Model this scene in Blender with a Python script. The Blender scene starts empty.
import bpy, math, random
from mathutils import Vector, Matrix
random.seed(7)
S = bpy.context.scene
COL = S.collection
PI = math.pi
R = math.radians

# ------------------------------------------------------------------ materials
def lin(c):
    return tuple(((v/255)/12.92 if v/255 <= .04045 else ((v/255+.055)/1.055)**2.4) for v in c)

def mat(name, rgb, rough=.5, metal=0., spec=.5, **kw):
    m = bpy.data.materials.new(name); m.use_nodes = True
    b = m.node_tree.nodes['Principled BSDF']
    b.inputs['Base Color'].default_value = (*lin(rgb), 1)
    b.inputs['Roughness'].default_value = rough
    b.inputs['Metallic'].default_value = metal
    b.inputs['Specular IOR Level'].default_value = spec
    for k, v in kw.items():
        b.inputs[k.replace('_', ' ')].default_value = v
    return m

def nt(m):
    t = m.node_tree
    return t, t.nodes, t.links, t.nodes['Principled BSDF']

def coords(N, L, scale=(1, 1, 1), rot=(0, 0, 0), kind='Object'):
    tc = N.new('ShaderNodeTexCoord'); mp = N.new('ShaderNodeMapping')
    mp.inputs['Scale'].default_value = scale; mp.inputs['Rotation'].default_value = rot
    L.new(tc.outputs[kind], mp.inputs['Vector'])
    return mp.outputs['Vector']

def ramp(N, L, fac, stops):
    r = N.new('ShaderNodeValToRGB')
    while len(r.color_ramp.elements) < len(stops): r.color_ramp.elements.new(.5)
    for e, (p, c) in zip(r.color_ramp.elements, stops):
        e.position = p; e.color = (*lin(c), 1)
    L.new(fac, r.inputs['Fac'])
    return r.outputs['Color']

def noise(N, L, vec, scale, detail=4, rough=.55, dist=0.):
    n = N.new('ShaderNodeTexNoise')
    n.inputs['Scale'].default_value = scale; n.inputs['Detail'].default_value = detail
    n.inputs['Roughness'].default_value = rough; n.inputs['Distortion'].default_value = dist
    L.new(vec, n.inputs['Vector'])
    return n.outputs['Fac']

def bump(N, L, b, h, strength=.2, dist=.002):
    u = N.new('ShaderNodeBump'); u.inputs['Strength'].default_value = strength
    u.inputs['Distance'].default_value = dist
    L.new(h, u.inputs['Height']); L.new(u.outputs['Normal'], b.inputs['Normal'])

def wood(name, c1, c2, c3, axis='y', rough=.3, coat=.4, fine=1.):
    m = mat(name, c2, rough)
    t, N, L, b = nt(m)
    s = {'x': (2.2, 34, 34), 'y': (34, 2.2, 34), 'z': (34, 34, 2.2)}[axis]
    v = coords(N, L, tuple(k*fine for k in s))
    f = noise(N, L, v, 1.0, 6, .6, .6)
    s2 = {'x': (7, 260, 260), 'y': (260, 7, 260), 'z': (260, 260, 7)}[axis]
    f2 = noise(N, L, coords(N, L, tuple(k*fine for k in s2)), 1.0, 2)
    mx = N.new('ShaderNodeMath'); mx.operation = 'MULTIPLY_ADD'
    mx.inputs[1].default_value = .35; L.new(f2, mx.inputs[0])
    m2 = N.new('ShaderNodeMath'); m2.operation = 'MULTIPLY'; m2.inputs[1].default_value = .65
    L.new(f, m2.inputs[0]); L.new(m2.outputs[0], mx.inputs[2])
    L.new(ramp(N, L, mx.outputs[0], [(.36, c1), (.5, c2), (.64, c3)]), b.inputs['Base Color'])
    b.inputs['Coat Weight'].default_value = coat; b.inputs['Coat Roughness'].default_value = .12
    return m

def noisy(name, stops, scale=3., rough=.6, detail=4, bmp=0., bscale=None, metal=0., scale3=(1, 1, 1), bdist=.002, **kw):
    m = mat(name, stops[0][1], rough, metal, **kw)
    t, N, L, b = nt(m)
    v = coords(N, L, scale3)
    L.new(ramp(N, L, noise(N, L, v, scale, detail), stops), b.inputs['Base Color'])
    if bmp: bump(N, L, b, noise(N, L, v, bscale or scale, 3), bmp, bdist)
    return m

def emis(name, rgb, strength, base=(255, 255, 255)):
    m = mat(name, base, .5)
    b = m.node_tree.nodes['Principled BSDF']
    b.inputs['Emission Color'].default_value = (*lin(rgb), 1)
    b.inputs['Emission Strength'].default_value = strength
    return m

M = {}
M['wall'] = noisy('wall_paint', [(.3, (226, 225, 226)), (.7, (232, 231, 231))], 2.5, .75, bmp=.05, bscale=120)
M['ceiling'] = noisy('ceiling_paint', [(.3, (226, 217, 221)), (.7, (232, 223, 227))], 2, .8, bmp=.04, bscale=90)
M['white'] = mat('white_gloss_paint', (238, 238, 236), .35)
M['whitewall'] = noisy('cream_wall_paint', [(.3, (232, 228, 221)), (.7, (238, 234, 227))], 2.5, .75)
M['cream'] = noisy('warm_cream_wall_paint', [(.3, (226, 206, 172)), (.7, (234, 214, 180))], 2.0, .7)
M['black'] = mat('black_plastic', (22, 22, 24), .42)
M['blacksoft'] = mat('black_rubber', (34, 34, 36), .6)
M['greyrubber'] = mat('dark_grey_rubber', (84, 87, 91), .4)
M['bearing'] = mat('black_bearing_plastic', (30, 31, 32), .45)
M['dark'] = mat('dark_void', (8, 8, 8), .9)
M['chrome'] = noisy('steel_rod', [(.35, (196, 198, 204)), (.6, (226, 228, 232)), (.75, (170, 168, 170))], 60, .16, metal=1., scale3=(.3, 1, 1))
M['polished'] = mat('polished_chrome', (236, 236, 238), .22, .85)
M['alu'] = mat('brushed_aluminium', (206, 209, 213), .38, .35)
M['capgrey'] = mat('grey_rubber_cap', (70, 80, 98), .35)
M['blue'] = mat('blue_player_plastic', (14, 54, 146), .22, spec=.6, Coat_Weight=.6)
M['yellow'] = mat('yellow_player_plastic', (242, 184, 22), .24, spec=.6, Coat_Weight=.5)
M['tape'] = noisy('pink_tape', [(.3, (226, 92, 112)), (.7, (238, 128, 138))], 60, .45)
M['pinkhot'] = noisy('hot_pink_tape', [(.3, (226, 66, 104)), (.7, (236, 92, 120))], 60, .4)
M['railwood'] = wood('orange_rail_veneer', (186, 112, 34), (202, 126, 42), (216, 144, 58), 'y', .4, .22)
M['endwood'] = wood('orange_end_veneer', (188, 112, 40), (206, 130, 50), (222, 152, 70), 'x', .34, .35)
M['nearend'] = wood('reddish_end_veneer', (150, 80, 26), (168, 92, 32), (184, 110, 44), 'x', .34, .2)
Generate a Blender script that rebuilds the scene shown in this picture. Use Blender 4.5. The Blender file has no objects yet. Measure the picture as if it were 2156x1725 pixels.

-*-

- **EXERCISE DIRECTIONS**:
Retype the data exactly as given.

- **WRITTEN SOLUTION**:
Model this scene in Blender with a Python script. The Blender scene starts empty.
import bpy, math, random
from mathutils import Vector, Matrix
random.seed(7)
S = bpy.context.scene
COL = S.collection
PI = math.pi
R = math.radians

# ------------------------------------------------------------------ materials
def lin(c):
    return tuple(((v/255)/12.92 if v/255 <= .04045 else ((v/255+.055)/1.055)**2.4) for v in c)

def mat(name, rgb, rough=.5, metal=0., spec=.5, **kw):
    m = bpy.data.materials.new(name); m.use_nodes = True
    b = m.node_tree.nodes['Principled BSDF']
    b.inputs['Base Color'].default_value = (*lin(rgb), 1)
    b.inputs['Roughness'].default_value = rough
    b.inputs['Metallic'].default_value = metal
    b.inputs['Specular IOR Level'].default_value = spec
    for k, v in kw.items():
        b.inputs[k.replace('_', ' ')].default_value = v
    return m

def nt(m):
    t = m.node_tree
    return t, t.nodes, t.links, t.nodes['Principled BSDF']

def coords(N, L, scale=(1, 1, 1), rot=(0, 0, 0), kind='Object'):
    tc = N.new('ShaderNodeTexCoord'); mp = N.new('ShaderNodeMapping')
    mp.inputs['Scale'].default_value = scale; mp.inputs['Rotation'].default_value = rot
    L.new(tc.outputs[kind], mp.inputs['Vector'])
    return mp.outputs['Vector']

def ramp(N, L, fac, stops):
    r = N.new('ShaderNodeValToRGB')
    while len(r.color_ramp.elements) < len(stops): r.color_ramp.elements.new(.5)
    for e, (p, c) in zip(r.color_ramp.elements, stops):
        e.position = p; e.color = (*lin(c), 1)
    L.new(fac, r.inputs['Fac'])
    return r.outputs['Color']

def noise(N, L, vec, scale, detail=4, rough=.55, dist=0.):
    n = N.new('ShaderNodeTexNoise')
    n.inputs['Scale'].default_value = scale; n.inputs['Detail'].default_value = detail
    n.inputs['Roughness'].default_value = rough; n.inputs['Distortion'].default_value = dist
    L.new(vec, n.inputs['Vector'])
    return n.outputs['Fac']

def bump(N, L, b, h, strength=.2, dist=.002):
    u = N.new('ShaderNodeBump'); u.inputs['Strength'].default_value = strength
    u.inputs['Distance'].default_value = dist
    L.new(h, u.inputs['Height']); L.new(u.outputs['Normal'], b.inputs['Normal'])

def wood(name, c1, c2, c3, axis='y', rough=.3, coat=.4, fine=1.):
    m = mat(name, c2, rough)
    t, N, L, b = nt(m)
    s = {'x': (2.2, 34, 34), 'y': (34, 2.2, 34), 'z': (34, 34, 2.2)}[axis]
    v = coords(N, L, tuple(k*fine for k in s))
    f = noise(N, L, v, 1.0, 6, .6, .6)
    s2 = {'x': (7, 260, 260), 'y': (260, 7, 260), 'z': (260, 260, 7)}[axis]
    f2 = noise(N, L, coords(N, L, tuple(k*fine for k in s2)), 1.0, 2)
    mx = N.new('ShaderNodeMath'); mx.operation = 'MULTIPLY_ADD'
    mx.inputs[1].default_value = .35; L.new(f2, mx.inputs[0])
    m2 = N.new('ShaderNodeMath'); m2.operation = 'MULTIPLY'; m2.inputs[1].default_value = .65
    L.new(f, m2.inputs[0]); L.new(m2.outputs[0], mx.inputs[2])
    L.new(ramp(N, L, mx.outputs[0], [(.36, c1), (.5, c2), (.64, c3)]), b.inputs['Base Color'])
    b.inputs['Coat Weight'].default_value = coat; b.inputs['Coat Roughness'].default_value = .12
    return m

def noisy(name, stops, scale=3., rough=.6, detail=4, bmp=0., bscale=None, metal=0., scale3=(1, 1, 1), bdist=.002, **kw):
    m = mat(name, stops[0][1], rough, metal, **kw)
    t, N, L, b = nt(m)
    v = coords(N, L, scale3)
    L.new(ramp(N, L, noise(N, L, v, scale, detail), stops), b.inputs['Base Color'])
    if bmp: bump(N, L, b, noise(N, L, v, bscale or scale, 3), bmp, bdist)
    return m

def emis(name, rgb, strength, base=(255, 255, 255)):
    m = mat(name, base, .5)
    b = m.node_tree.nodes['Principled BSDF']
    b.inputs['Emission Color'].default_value = (*lin(rgb), 1)
    b.inputs['Emission Strength'].default_value = strength
    return m

M = {}
M['wall'] = noisy('wall_paint', [(.3, (226, 225, 226)), (.7, (232, 231, 231))], 2.5, .75, bmp=.05, bscale=120)
M['ceiling'] = noisy('ceiling_paint', [(.3, (226, 217, 221)), (.7, (232, 223, 227))], 2, .8, bmp=.04, bscale=90)
M['white'] = mat('white_gloss_paint', (238, 238, 236), .35)
M['whitewall'] = noisy('cream_wall_paint', [(.3, (232, 228, 221)), (.7, (238, 234, 227))], 2.5, .75)
M['cream'] = noisy('warm_cream_wall_paint', [(.3, (226, 206, 172)), (.7, (234, 214, 180))], 2.0, .7)
M['black'] = mat('black_plastic', (22, 22, 24), .42)
M['blacksoft'] = mat('black_rubber', (34, 34, 36), .6)
M['greyrubber'] = mat('dark_grey_rubber', (84, 87, 91), .4)
M['bearing'] = mat('black_bearing_plastic', (30, 31, 32), .45)
M['dark'] = mat('dark_void', (8, 8, 8), .9)
M['chrome'] = noisy('steel_rod', [(.35, (196, 198, 204)), (.6, (226, 228, 232)), (.75, (170, 168, 170))], 60, .16, metal=1., scale3=(.3, 1, 1))
M['polished'] = mat('polished_chrome', (236, 236, 238), .22, .85)
M['alu'] = mat('brushed_aluminium', (206, 209, 213), .38, .35)
M['capgrey'] = mat('grey_rubber_cap', (70, 80, 98), .35)
M['blue'] = mat('blue_player_plastic', (14, 54, 146), .22, spec=.6, Coat_Weight=.6)
M['yellow'] = mat('yellow_player_plastic', (242, 184, 22), .24, spec=.6, Coat_Weight=.5)
M['tape'] = noisy('pink_tape', [(.3, (226, 92, 112)), (.7, (238, 128, 138))], 60, .45)
M['pinkhot'] = noisy('hot_pink_tape', [(.3, (226, 66, 104)), (.7, (236, 92, 120))], 60, .4)
M['railwood'] = wood('orange_rail_veneer', (186, 112, 34), (202, 126, 42), (216, 144, 58), 'y', .4, .22)
M['endwood'] = wood('orange_end_veneer', (188, 112, 40), (206, 130, 50), (222, 152, 70), 'x', .34, .35)
M['nearend'] = wood('reddish_end_veneer', (150, 80, 26), (168, 92, 32), (184, 110, 44), 'x', .34, .2)
Generate a Blender script that rebuilds the scene shown in this picture. Use Blender 4.5. The Blender file has no objects yet. Measure the picture as if it were 2156x1725 pixels.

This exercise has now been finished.